This news seems ironic considering that tobacco is still a major agricultural product of the state.

Andrew Shain of Greenville Online reports.

USC to be smoke-free on Jan. 1

The University of South Carolina’s Columbia campus will go tobacco-free on Jan. 1, school president Harris Pastides announced Friday.

USC will join at least 10 other schools in South Carolina — the nation’s fifth-largest tobacco-growing state — that already ban smoking or all tobacco products, including chewing tobacco. Another five S.C. colleges, including Clemson and Benedict College, are considering bans.

Since 2006, USC has banned tobacco use within 25 feet of buildings and outdoor seating areas, including patios.

A campus-wide ban means fans tailgating at the former State Farmer s Market site or in school-owned parking lots, around basketball’s Colonial Life Arena and baseball’s Carolina Stadium, cannot light up cigarettes or chew tobacco.
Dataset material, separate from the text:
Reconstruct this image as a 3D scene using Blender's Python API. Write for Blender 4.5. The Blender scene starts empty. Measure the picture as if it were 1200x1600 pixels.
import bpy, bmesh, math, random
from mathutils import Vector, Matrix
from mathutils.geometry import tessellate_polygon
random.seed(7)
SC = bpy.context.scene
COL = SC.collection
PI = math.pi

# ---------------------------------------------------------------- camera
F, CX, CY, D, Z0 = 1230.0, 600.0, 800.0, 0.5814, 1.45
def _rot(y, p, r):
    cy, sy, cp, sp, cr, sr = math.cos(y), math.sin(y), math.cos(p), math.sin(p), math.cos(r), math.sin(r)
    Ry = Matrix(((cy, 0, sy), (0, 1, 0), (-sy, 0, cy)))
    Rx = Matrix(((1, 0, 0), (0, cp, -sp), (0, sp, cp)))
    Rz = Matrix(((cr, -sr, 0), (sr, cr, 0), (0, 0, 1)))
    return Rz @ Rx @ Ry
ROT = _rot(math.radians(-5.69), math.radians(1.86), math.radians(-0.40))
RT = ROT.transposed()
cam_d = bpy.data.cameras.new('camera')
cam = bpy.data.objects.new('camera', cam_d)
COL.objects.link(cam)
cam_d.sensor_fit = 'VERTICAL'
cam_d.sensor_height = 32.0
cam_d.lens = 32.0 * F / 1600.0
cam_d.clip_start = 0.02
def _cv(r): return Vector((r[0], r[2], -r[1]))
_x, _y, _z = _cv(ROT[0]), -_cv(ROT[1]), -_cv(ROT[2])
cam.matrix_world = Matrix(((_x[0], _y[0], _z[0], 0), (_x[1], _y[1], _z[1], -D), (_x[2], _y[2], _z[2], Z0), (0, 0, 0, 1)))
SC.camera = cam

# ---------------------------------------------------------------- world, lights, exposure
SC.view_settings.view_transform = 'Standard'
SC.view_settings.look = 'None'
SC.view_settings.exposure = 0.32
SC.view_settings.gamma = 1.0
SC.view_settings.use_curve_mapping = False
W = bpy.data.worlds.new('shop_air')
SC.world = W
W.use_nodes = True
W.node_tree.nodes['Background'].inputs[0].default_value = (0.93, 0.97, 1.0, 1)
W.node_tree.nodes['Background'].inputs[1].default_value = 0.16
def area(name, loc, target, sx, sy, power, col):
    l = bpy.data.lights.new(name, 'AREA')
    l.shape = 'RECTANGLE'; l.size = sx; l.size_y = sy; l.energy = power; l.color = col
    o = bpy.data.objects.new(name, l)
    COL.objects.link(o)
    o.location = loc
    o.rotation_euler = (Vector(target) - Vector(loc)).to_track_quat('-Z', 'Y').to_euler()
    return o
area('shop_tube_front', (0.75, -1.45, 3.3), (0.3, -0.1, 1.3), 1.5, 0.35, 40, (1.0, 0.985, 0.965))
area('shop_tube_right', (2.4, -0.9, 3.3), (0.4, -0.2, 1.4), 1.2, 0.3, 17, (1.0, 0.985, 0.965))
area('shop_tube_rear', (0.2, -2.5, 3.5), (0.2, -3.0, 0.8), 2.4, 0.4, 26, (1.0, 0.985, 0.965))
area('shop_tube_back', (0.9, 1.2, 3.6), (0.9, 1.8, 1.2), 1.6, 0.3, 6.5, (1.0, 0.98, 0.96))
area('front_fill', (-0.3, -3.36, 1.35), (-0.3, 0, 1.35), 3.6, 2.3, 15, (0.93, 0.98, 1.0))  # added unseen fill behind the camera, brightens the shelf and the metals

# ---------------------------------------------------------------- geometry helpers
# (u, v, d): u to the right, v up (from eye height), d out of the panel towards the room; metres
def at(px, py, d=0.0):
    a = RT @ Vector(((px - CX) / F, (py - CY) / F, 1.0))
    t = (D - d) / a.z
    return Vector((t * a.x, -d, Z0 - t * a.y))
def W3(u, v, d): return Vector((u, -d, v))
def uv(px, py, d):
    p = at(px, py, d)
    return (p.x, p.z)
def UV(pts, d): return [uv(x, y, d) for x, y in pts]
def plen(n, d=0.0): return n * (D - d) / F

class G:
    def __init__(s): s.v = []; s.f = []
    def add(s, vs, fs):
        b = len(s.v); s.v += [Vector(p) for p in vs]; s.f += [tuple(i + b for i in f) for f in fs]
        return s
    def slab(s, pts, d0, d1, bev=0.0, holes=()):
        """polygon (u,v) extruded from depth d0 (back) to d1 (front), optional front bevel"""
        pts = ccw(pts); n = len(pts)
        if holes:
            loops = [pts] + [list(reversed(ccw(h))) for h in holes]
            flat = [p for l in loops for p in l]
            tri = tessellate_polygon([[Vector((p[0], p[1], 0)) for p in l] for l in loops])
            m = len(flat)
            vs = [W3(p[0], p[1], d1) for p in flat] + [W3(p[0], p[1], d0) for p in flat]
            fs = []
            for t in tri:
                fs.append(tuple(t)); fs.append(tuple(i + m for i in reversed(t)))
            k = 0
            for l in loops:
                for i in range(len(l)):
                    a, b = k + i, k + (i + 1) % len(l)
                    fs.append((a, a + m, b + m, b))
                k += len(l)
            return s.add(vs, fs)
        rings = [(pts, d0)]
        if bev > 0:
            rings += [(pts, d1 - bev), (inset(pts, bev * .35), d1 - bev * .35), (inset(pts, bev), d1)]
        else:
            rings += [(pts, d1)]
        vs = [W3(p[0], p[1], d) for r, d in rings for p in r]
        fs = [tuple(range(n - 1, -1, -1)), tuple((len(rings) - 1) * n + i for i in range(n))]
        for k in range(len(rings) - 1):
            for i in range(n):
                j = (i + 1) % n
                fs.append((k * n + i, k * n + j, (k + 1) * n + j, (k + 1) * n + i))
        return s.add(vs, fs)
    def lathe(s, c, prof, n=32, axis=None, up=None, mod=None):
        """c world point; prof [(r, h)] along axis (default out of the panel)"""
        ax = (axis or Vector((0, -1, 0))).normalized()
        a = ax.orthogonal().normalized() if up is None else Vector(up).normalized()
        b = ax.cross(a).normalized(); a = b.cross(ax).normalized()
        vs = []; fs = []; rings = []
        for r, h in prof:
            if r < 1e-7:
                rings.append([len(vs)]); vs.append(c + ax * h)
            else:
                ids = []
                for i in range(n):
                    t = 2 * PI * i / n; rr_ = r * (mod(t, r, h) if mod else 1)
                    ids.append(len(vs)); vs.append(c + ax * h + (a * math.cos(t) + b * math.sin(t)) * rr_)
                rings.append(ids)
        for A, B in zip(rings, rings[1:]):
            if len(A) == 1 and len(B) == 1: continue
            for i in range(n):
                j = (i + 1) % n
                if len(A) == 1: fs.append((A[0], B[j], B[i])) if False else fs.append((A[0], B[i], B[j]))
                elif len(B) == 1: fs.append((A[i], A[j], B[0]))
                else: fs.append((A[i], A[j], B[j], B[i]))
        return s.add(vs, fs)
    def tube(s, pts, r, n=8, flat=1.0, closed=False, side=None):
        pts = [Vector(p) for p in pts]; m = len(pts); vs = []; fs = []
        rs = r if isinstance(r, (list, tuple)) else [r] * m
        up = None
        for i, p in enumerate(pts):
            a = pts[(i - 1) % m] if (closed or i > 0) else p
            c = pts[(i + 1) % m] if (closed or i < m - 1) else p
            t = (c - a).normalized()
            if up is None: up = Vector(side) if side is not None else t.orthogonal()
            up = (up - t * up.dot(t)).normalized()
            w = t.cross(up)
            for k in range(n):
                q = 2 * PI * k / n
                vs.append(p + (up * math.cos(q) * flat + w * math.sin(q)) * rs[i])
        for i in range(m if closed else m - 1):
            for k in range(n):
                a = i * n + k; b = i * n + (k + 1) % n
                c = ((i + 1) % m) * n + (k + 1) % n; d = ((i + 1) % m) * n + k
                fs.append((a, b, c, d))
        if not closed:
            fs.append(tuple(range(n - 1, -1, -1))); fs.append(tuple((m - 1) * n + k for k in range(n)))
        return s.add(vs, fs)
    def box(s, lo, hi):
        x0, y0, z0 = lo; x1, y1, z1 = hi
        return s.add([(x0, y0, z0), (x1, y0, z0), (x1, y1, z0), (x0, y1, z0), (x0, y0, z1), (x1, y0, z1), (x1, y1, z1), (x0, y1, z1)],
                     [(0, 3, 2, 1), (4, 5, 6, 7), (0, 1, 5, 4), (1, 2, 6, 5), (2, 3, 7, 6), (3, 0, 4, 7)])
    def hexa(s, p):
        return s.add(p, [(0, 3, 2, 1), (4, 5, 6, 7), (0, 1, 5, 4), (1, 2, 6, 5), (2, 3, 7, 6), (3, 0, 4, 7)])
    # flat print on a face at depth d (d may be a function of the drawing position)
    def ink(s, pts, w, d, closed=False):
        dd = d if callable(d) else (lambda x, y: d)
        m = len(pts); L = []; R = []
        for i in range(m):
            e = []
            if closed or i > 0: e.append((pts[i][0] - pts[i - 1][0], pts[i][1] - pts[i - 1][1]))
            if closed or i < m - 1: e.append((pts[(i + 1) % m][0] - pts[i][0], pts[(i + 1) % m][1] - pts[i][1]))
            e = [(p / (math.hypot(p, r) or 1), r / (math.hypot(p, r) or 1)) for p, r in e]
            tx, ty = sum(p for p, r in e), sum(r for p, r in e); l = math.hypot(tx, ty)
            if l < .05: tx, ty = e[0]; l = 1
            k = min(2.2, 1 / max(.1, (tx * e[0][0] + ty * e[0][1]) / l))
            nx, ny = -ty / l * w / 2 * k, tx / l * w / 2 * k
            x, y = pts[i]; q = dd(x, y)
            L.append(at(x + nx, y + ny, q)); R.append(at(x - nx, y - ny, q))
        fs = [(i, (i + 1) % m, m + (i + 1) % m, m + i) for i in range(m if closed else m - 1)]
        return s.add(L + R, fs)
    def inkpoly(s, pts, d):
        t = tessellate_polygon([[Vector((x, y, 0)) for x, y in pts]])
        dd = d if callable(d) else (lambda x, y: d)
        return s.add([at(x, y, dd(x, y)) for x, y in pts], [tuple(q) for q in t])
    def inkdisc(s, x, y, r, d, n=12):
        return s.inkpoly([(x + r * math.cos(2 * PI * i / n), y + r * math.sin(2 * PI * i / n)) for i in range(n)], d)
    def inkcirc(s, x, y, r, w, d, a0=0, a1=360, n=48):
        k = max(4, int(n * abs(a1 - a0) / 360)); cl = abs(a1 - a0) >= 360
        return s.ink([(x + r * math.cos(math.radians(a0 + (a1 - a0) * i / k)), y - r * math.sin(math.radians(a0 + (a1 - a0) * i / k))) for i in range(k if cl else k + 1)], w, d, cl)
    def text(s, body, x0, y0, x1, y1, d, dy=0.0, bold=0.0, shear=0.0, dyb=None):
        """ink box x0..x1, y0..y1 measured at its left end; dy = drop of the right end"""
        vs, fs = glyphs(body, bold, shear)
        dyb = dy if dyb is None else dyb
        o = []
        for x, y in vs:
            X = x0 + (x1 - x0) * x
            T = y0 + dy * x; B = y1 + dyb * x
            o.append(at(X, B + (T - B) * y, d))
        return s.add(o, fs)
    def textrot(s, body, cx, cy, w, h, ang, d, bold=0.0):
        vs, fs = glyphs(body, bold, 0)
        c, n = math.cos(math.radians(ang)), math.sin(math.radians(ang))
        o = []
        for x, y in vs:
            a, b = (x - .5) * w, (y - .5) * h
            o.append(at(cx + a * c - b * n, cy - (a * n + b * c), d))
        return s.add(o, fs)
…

Despite word around campus to the contrary, the ban will be enforced, Pastides said at Friday’s USC board of trustees meeting.

However, Pastides said he prefers university officers and the school’s nearly 40,000 faculty, employees and students offer reminders of the ban and ask tobacco users to attend stop-smoking programs to disciplining or ticketing violators.

“It will be imperfectly enforced,” he said. “This isn’t about how many people we catch. It’s about how many behaviors we could change. … This will be enforced in a gentle way.”